↓

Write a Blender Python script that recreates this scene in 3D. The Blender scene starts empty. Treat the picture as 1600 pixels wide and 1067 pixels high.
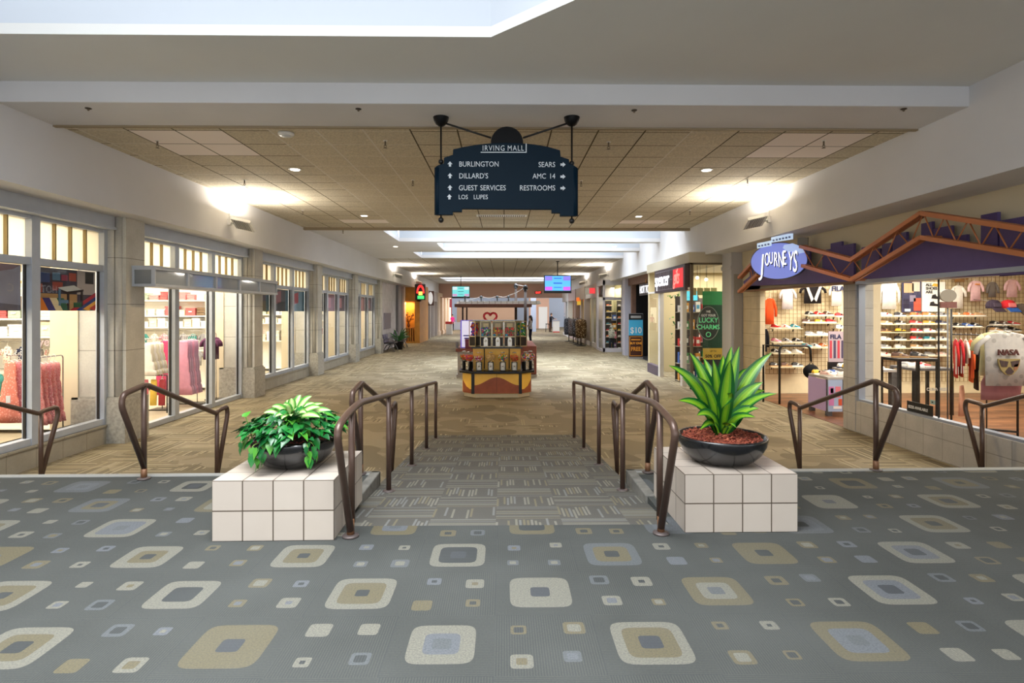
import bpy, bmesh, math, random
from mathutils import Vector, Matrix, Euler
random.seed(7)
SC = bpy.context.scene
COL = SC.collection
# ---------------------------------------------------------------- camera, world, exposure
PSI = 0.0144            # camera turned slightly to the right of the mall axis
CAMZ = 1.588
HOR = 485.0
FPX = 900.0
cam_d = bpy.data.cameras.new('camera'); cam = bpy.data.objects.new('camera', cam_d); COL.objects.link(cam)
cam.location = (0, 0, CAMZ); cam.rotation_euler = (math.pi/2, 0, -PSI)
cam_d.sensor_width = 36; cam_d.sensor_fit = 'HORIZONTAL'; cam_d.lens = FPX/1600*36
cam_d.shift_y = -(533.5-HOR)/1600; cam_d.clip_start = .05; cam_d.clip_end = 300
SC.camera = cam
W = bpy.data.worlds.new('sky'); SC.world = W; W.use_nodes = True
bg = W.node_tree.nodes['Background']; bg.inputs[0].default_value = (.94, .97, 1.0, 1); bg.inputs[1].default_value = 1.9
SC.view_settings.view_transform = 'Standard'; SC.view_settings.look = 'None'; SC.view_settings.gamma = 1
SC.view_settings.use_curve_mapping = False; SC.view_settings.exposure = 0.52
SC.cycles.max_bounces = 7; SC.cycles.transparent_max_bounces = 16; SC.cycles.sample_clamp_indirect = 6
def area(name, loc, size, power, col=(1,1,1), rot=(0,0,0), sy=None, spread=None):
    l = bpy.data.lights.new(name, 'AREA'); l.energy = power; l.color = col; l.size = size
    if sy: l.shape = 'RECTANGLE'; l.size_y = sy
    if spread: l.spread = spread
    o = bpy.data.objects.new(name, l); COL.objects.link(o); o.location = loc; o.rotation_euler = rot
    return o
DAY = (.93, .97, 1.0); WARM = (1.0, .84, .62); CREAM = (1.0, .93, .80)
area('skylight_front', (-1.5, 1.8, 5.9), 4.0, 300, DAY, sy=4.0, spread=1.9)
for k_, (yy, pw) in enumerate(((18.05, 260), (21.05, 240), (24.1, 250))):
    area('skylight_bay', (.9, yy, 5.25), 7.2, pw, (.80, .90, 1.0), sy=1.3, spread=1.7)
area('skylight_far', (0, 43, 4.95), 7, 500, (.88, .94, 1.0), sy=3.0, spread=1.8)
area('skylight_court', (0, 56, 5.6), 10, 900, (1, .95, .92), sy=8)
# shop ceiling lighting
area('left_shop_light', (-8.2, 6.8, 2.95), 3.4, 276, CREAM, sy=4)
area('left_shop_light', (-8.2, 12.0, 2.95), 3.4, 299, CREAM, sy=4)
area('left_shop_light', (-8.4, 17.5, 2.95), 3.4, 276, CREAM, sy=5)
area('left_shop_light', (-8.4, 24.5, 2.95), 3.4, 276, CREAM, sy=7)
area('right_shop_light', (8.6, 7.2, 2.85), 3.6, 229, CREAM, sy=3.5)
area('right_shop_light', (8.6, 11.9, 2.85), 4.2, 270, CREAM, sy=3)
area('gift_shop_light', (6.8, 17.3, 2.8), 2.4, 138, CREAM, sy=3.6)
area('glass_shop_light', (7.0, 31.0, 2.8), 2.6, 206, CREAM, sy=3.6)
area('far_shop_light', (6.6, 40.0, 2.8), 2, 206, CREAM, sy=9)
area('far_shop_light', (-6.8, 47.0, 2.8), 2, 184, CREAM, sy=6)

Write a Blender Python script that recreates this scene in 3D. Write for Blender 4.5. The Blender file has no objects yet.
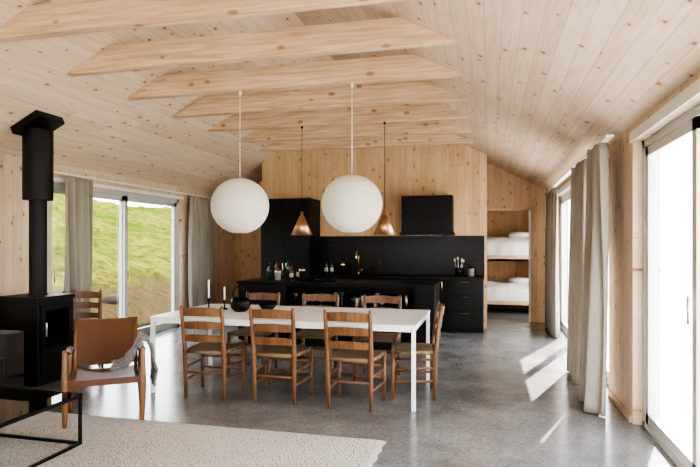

↑

STATED TASK
Copy every record above exactly, leaving out any pictures.

OUTPUT OF THE EXERCISE
Write a Blender Python script that recreates this scene in 3D. The Blender scene starts empty. Treat the picture as 1600 pixels wide and 1067 pixels high.
import bpy, bmesh, math, random
from mathutils import Vector, Matrix, Euler
random.seed(7)
SC = bpy.context.scene
COL = SC.collection
# ---------------------------------------------------------------- camera, world, exposure
PSI = 0.0144            # camera turned slightly to the right of the mall axis
CAMZ = 1.588
HOR = 485.0
FPX = 900.0
cam_d = bpy.data.cameras.new('camera'); cam = bpy.data.objects.new('camera', cam_d); COL.objects.link(cam)
cam.location = (0, 0, CAMZ); cam.rotation_euler = (math.pi/2, 0, -PSI)
cam_d.sensor_width = 36; cam_d.sensor_fit = 'HORIZONTAL'; cam_d.lens = FPX/1600*36
cam_d.shift_y = -(533.5-HOR)/1600; cam_d.clip_start = .05; cam_d.clip_end = 300
SC.camera = cam
W = bpy.data.worlds.new('sky'); SC.world = W; W.use_nodes = True
bg = W.node_tree.nodes['Background']; bg.inputs[0].default_value = (.94, .97, 1.0, 1); bg.inputs[1].default_value = 1.9
SC.view_settings.view_transform = 'Standard'; SC.view_settings.look = 'None'; SC.view_settings.gamma = 1
SC.view_settings.use_curve_mapping = False; SC.view_settings.exposure = 0.52
SC.cycles.max_bounces = 7; SC.cycles.transparent_max_bounces = 16; SC.cycles.sample_clamp_indirect = 6
def area(name, loc, size, power, col=(1,1,1), rot=(0,0,0), sy=None, spread=None):
    l = bpy.data.lights.new(name, 'AREA'); l.energy = power; l.color = col; l.size = size
    if sy: l.shape = 'RECTANGLE'; l.size_y = sy
    if spread: l.spread = spread
    o = bpy.data.objects.new(name, l); COL.objects.link(o); o.location = loc; o.rotation_euler = rot
    return o
DAY = (.93, .97, 1.0); WARM = (1.0, .84, .62); CREAM = (1.0, .93, .80)
area('skylight_front', (-1.5, 1.8, 5.9), 4.0, 300, DAY, sy=4.0, spread=1.9)
for k_, (yy, pw) in enumerate(((18.05, 260), (21.05, 240), (24.1, 250))):
    area('skylight_bay', (.9, yy, 5.25), 7.2, pw, (.80, .90, 1.0), sy=1.3, spread=1.7)
area('skylight_far', (0, 43, 4.95), 7, 500, (.88, .94, 1.0), sy=3.0, spread=1.8)
area('skylight_court', (0, 56, 5.6), 10, 900, (1, .95, .92), sy=8)
# shop ceiling lighting
area('left_shop_light', (-8.2, 6.8, 2.95), 3.4, 276, CREAM, sy=4)
area('left_shop_light', (-8.2, 12.0, 2.95), 3.4, 299, CREAM, sy=4)
area('left_shop_light', (-8.4, 17.5, 2.95), 3.4, 276, CREAM, sy=5)
area('left_shop_light', (-8.4, 24.5, 2.95), 3.4, 276, CREAM, sy=7)
area('right_shop_light', (8.6, 7.2, 2.85), 3.6, 229, CREAM, sy=3.5)
area('right_shop_light', (8.6, 11.9, 2.85), 4.2, 270, CREAM, sy=3)
area('gift_shop_light', (6.8, 17.3, 2.8), 2.4, 138, CREAM, sy=3.6)
area('glass_shop_light', (7.0, 31.0, 2.8), 2.6, 206, CREAM, sy=3.6)
area('far_shop_light', (6.6, 40.0, 2.8), 2, 206, CREAM, sy=9)
area('far_shop_light', (-6.8, 47.0, 2.8), 2, 184, CREAM, sy=6)

Write a Blender Python script that recreates this scene in 3D. Write for Blender 4.5. The Blender file has no objects yet.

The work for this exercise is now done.